• TO BE DONE: Transcribe the whole listing below without changing a word, but leave out every image.

• COLLECTED MATERIAL:
◆ ◆ ◆ ◆ ◆

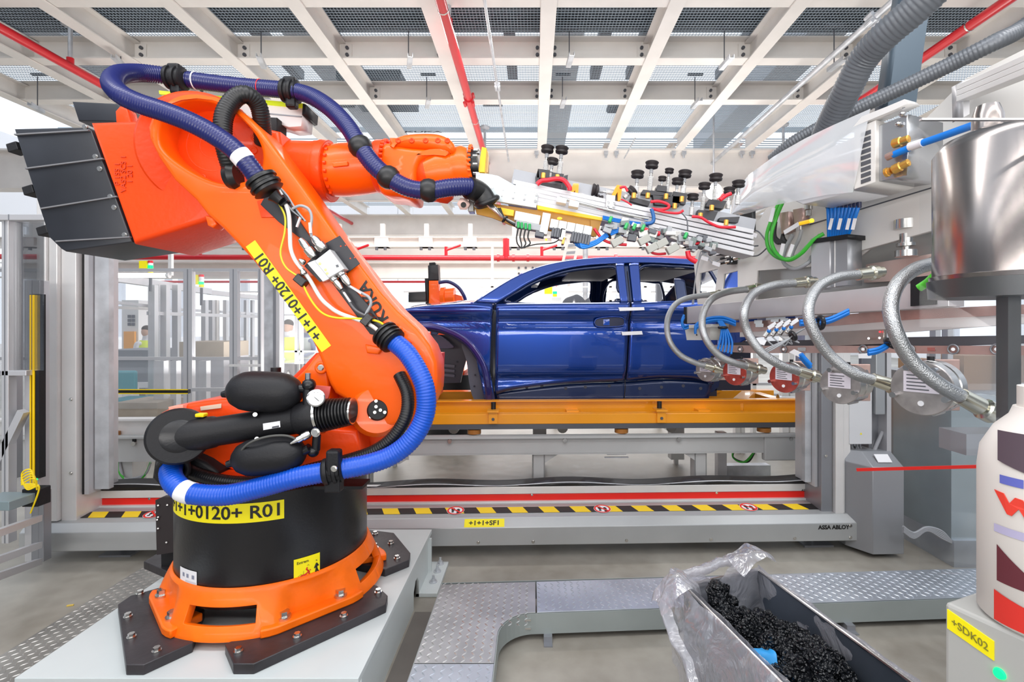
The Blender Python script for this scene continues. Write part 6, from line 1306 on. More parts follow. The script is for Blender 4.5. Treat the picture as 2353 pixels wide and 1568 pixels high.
wall4('end_wall', [[trp(0, 0, ZB), trp(0, 1, ZB)], [trp(0, 0, ZR), trp(0, 1, ZR)]], TM); wall4('end_wall', [[trp(1, 0, ZB), trp(1, 1, ZB)], [trp(1, 0, ZR), trp(1, 1, ZR)]], TM); wall4('bottom', [[trp(0, 0, ZB), trp(0, 1, ZB)], [trp(1, 0, ZB), trp(1, 1, ZB)]], TM)
MB().tube([trp(0, 0, ZR), trp(1, 0, ZR)], .006, 8).tube([trp(0, 1, ZR), trp(1, 1, ZR)], .006, 8).tube([trp(0, 0, ZR), trp(0, 1, ZR)], .006, 8).build('rolled_rim', STEEL, tr_)
for u in (.06, .9):
    for v in (.1, .9): p = trp(u, v, 0); MB().cyl((p.x, p.y, .07), (p.x, p.y, .16), .012, seg=10).lathe((p.x - .012, p.y, .035), (p.x + .012, p.y, .035), [(0, .030), (.2, .035), (.8, .035), (1, .030)], 20).build('caster', BLACKM, tr_, 40)
MB().obox(trp(.16, -.02, .20), .03, .05, .09).build('handle_block', BLACKM, tr_, 0, bevel=.004)
# plastic film
def film_mat(name, tint, haze):
    m = bpy.data.materials.new(name); m.use_nodes = True; nt = m.node_tree; N = nt.nodes; L = nt.links; N.clear()
    o = N.new('ShaderNodeOutputMaterial'); t = N.new('ShaderNodeBsdfTransparent'); t.inputs[0].default_value = (*tint, 1); g = N.new('ShaderNodeBsdfGlossy'); g.inputs['Roughness'].default_value = .08
    d = N.new('ShaderNodeBsdfDiffuse'); d.inputs[0].default_value = (.78, .78, .83, 1); tl = N.new('ShaderNodeBsdfTranslucent'); tl.inputs[0].default_value = (.75, .74, .80, 1)
    tc = N.new('ShaderNodeTexCoord'); n = N.new('ShaderNodeTexNoise'); n.inputs['Scale'].default_value = 7; n.inputs['Distortion'].default_value = 1.6; n.inputs['Detail'].default_value = 4; L.new(tc.outputs['Object'], n.inputs[0])
    b = N.new('ShaderNodeBump'); b.inputs['Strength'].default_value = .9; b.inputs['Distance'].default_value = .02; L.new(n.outputs[0], b.inputs['Height']); L.new(b.outputs[0], g.inputs['Normal']); L.new(b.outputs[0], d.inputs['Normal'])
    m1 = N.new('ShaderNodeMixShader'); m1.inputs[0].default_value = .5; L.new(d.outputs[0], m1.inputs[1]); L.new(tl.outputs[0], m1.inputs[2])
    m2 = N.new('ShaderNodeMixShader'); m2.inputs[0].default_value = haze; L.new(t.outputs[0], m2.inputs[1]); L.new(m1.outputs[0], m2.inputs[2])
    lw = N.new('ShaderNodeLayerWeight'); lw.inputs[0].default_value = .45; L.new(b.outputs[0], lw.inputs['Normal']); r = N.new('ShaderNodeMapRange'); r.inputs['To Min'].default_value = .07; r.inputs['To Max'].default_value = .6; L.new(lw.outputs['Facing'], r.inputs[0])
    m3 = N.new('ShaderNodeMixShader'); L.new(r.outputs[0], m3.inputs[0]); L.new(m2.outputs[0], m3.inputs[1]); L.new(g.outputs[0], m3.inputs[2]); L.new(m3.outputs[0], o.inputs[0]); return m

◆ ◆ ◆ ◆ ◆

• RESULT:
The Blender Python script for this scene continues. Write part 6, from line 1306 on. More parts follow. The script is for Blender 4.5. Treat the picture as 2353 pixels wide and 1568 pixels high.
wall4('end_wall', [[trp(0, 0, ZB), trp(0, 1, ZB)], [trp(0, 0, ZR), trp(0, 1, ZR)]], TM); wall4('end_wall', [[trp(1, 0, ZB), trp(1, 1, ZB)], [trp(1, 0, ZR), trp(1, 1, ZR)]], TM); wall4('bottom', [[trp(0, 0, ZB), trp(0, 1, ZB)], [trp(1, 0, ZB), trp(1, 1, ZB)]], TM)
MB().tube([trp(0, 0, ZR), trp(1, 0, ZR)], .006, 8).tube([trp(0, 1, ZR), trp(1, 1, ZR)], .006, 8).tube([trp(0, 0, ZR), trp(0, 1, ZR)], .006, 8).build('rolled_rim', STEEL, tr_)
for u in (.06, .9):
    for v in (.1, .9): p = trp(u, v, 0); MB().cyl((p.x, p.y, .07), (p.x, p.y, .16), .012, seg=10).lathe((p.x - .012, p.y, .035), (p.x + .012, p.y, .035), [(0, .030), (.2, .035), (.8, .035), (1, .030)], 20).build('caster', BLACKM, tr_, 40)
MB().obox(trp(.16, -.02, .20), .03, .05, .09).build('handle_block', BLACKM, tr_, 0, bevel=.004)
# plastic film
def film_mat(name, tint, haze):
    m = bpy.data.materials.new(name); m.use_nodes = True; nt = m.node_tree; N = nt.nodes; L = nt.links; N.clear()
    o = N.new('ShaderNodeOutputMaterial'); t = N.new('ShaderNodeBsdfTransparent'); t.inputs[0].default_value = (*tint, 1); g = N.new('ShaderNodeBsdfGlossy'); g.inputs['Roughness'].default_value = .08
    d = N.new('ShaderNodeBsdfDiffuse'); d.inputs[0].default_value = (.78, .78, .83, 1); tl = N.new('ShaderNodeBsdfTranslucent'); tl.inputs[0].default_value = (.75, .74, .80, 1)
    tc = N.new('ShaderNodeTexCoord'); n = N.new('ShaderNodeTexNoise'); n.inputs['Scale'].default_value = 7; n.inputs['Distortion'].default_value = 1.6; n.inputs['Detail'].default_value = 4; L.new(tc.outputs['Object'], n.inputs[0])
    b = N.new('ShaderNodeBump'); b.inputs['Strength'].default_value = .9; b.inputs['Distance'].default_value = .02; L.new(n.outputs[0], b.inputs['Height']); L.new(b.outputs[0], g.inputs['Normal']); L.new(b.outputs[0], d.inputs['Normal'])
    m1 = N.new('ShaderNodeMixShader'); m1.inputs[0].default_value = .5; L.new(d.outputs[0], m1.inputs[1]); L.new(tl.outputs[0], m1.inputs[2])
    m2 = N.new('ShaderNodeMixShader'); m2.inputs[0].default_value = haze; L.new(t.outputs[0], m2.inputs[1]); L.new(m1.outputs[0], m2.inputs[2])
    lw = N.new('ShaderNodeLayerWeight'); lw.inputs[0].default_value = .45; L.new(b.outputs[0], lw.inputs['Normal']); r = N.new('ShaderNodeMapRange'); r.inputs['To Min'].default_value = .07; r.inputs['To Max'].default_value = .6; L.new(lw.outputs['Facing'], r.inputs[0])
    m3 = N.new('ShaderNodeMixShader'); L.new(r.outputs[0], m3.inputs[0]); L.new(m2.outputs[0], m3.inputs[1]); L.new(g.outputs[0], m3.inputs[2]); L.new(m3.outputs[0], o.inputs[0]); return m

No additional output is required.